[Begin Information shown]

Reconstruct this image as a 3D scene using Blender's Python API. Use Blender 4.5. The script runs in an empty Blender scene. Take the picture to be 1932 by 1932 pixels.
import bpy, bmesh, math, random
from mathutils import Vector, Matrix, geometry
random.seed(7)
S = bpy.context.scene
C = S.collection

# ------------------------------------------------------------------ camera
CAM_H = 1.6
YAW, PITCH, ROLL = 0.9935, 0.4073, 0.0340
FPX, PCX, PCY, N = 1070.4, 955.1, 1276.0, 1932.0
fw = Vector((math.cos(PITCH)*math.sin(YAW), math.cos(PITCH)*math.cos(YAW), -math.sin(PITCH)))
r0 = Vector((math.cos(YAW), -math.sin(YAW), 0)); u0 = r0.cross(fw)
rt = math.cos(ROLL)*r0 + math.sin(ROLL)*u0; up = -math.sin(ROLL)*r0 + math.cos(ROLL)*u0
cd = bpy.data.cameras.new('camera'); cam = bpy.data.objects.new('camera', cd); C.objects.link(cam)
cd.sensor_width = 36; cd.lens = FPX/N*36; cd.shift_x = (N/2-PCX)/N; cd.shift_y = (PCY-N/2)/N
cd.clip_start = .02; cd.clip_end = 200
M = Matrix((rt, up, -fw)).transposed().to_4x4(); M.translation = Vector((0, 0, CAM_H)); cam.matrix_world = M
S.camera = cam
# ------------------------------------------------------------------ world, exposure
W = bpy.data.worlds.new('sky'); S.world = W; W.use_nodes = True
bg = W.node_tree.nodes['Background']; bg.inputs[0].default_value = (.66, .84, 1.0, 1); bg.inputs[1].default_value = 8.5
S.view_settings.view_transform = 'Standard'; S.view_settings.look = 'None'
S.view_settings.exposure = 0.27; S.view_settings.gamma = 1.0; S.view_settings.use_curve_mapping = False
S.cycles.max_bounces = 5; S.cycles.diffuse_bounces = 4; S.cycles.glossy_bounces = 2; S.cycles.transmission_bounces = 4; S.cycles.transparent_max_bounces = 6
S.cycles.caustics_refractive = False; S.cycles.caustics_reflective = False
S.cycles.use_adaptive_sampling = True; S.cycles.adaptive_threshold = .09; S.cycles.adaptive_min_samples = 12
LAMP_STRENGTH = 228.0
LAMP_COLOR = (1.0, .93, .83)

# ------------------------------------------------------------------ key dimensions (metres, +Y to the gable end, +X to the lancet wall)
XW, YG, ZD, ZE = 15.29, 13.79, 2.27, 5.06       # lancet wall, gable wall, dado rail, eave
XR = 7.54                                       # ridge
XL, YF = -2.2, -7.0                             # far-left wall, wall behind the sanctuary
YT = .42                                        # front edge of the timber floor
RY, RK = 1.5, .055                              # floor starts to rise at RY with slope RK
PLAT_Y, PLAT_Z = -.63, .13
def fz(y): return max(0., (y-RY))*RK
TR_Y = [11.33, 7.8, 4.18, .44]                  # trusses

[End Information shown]

* _Stated goal_: Retype the listing above in full, with no alterations.

* _Answer to this task_:
Reconstruct this image as a 3D scene using Blender's Python API. Use Blender 4.5. The script runs in an empty Blender scene. Take the picture to be 1932 by 1932 pixels.
import bpy, bmesh, math, random
from mathutils import Vector, Matrix, geometry
random.seed(7)
S = bpy.context.scene
C = S.collection

# ------------------------------------------------------------------ camera
CAM_H = 1.6
YAW, PITCH, ROLL = 0.9935, 0.4073, 0.0340
FPX, PCX, PCY, N = 1070.4, 955.1, 1276.0, 1932.0
fw = Vector((math.cos(PITCH)*math.sin(YAW), math.cos(PITCH)*math.cos(YAW), -math.sin(PITCH)))
r0 = Vector((math.cos(YAW), -math.sin(YAW), 0)); u0 = r0.cross(fw)
rt = math.cos(ROLL)*r0 + math.sin(ROLL)*u0; up = -math.sin(ROLL)*r0 + math.cos(ROLL)*u0
cd = bpy.data.cameras.new('camera'); cam = bpy.data.objects.new('camera', cd); C.objects.link(cam)
cd.sensor_width = 36; cd.lens = FPX/N*36; cd.shift_x = (N/2-PCX)/N; cd.shift_y = (PCY-N/2)/N
cd.clip_start = .02; cd.clip_end = 200
M = Matrix((rt, up, -fw)).transposed().to_4x4(); M.translation = Vector((0, 0, CAM_H)); cam.matrix_world = M
S.camera = cam
# ------------------------------------------------------------------ world, exposure
W = bpy.data.worlds.new('sky'); S.world = W; W.use_nodes = True
bg = W.node_tree.nodes['Background']; bg.inputs[0].default_value = (.66, .84, 1.0, 1); bg.inputs[1].default_value = 8.5
S.view_settings.view_transform = 'Standard'; S.view_settings.look = 'None'
S.view_settings.exposure = 0.27; S.view_settings.gamma = 1.0; S.view_settings.use_curve_mapping = False
S.cycles.max_bounces = 5; S.cycles.diffuse_bounces = 4; S.cycles.glossy_bounces = 2; S.cycles.transmission_bounces = 4; S.cycles.transparent_max_bounces = 6
S.cycles.caustics_refractive = False; S.cycles.caustics_reflective = False
S.cycles.use_adaptive_sampling = True; S.cycles.adaptive_threshold = .09; S.cycles.adaptive_min_samples = 12
LAMP_STRENGTH = 228.0
LAMP_COLOR = (1.0, .93, .83)

# ------------------------------------------------------------------ key dimensions (metres, +Y to the gable end, +X to the lancet wall)
XW, YG, ZD, ZE = 15.29, 13.79, 2.27, 5.06       # lancet wall, gable wall, dado rail, eave
XR = 7.54                                       # ridge
XL, YF = -2.2, -7.0                             # far-left wall, wall behind the sanctuary
YT = .42                                        # front edge of the timber floor
RY, RK = 1.5, .055                              # floor starts to rise at RY with slope RK
PLAT_Y, PLAT_Z = -.63, .13
def fz(y): return max(0., (y-RY))*RK
TR_Y = [11.33, 7.8, 4.18, .44]                  # trusses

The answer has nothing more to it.